Step 4: Install Donkeycar

• Get the latest stable version of donkeycar program from Github and install it.

git clone https://github.com/autorope/donkeycar
cd donkeycar
git fetch --all --tags
latestTag=$(git describe --tags `git rev-list --tags --max-count=1`)
git checkout $latestTag
pip install -e .[nano]

Step 5: Create Donkeycar Example

• Create donkeycar example by the following commands.

donkey createcar --path ~/mycar

After running the program, get the latest stable version of donkeycar program from Github and install it.
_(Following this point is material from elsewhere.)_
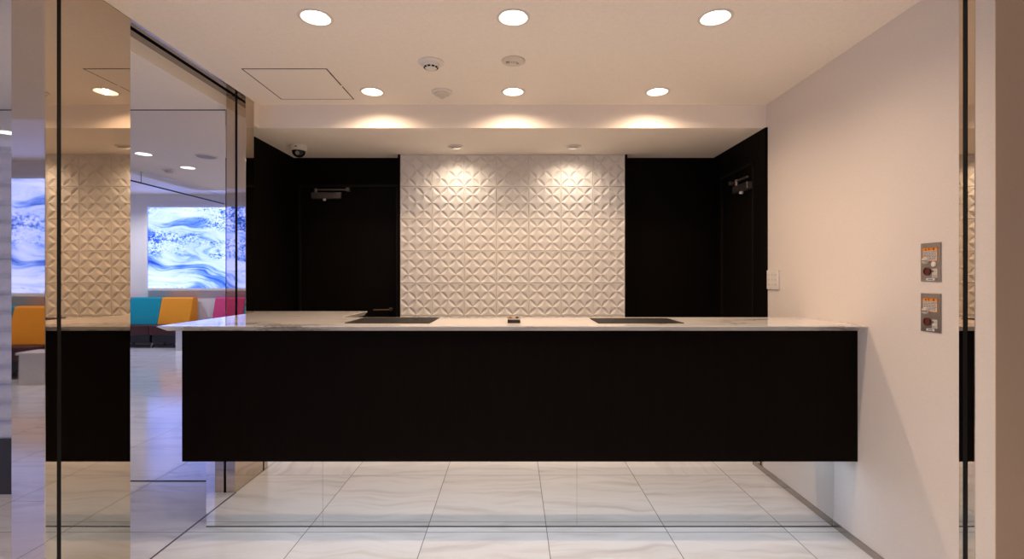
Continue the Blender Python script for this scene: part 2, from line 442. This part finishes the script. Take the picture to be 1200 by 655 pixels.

Step 6: Modify the Config File

• Open the following file, find the camera parameter setting section to modify the camera parameters:

nano ~/mycar/myconfig.py

• Jetson Nano uses a camera based on Sony IMX219, the camera is changed to CSIC, and the resolution is set to 224*224. Find the camera settings section and uncomment it and modify it as follows.

#CAMERA
CAMERA_TYPE = "CSIC"   # (PICAM|WEBCAM|CVCAM|CSIC|V4L|MOCK)
IMAGE_W = 224
IMAGE_H = 224

• Modify the steering throttle control settings, find the following statement and remove the comment, and modify it as follows.
• Note: Steering is controlled by channel 0, and the throttle is controlled by channel 1. If the default setting is the opposite, it needs to be modified.

PWM_STEERING_THROTTLE = {
    "PWM_STEERING_PIN": "PCA9685.1:40.0",   # PWM output pin for steering servo
    "PWM_STEERING_SCALE": 1.0,              # used to compensate for PWM frequency differents from 60hz; NOT for adjusting steering range
    "PWM_STEERING_INVERTED": False,         # True if hardware requires an inverted PWM pulse
    "PWM_THROTTLE_PIN": "PCA9685.1:40.1",   # PWM output pin for ESC
    "PWM_THROTTLE_SCALE": 1.0,              # used to compensate for PWM frequence differences from 60hz; NOT for increasing/limiting speed
    "PWM_THROTTLE_INVERTED": False,         # True if hardware requires an inverted PWM pulse
    "STEERING_LEFT_PWM": 512,               #pwm value for full left steering
    "STEERING_RIGHT_PWM": 102,              #pwm value for full right steering
    "THROTTLE_FORWARD_PWM": 512,            #pwm value for max forward throttle
    "THROTTLE_STOPPED_PWM": 307,            #pwm value for no movement
    "THROTTLE_REVERSE_PWM": 102,            #pwm value for max reverse throttle
}

• The car program realizes the analog PCA9685 chip logic through the RP2040 chip I2C slave control. The PWM range can be set as above, and the steering throttle does not need to be recalibrated.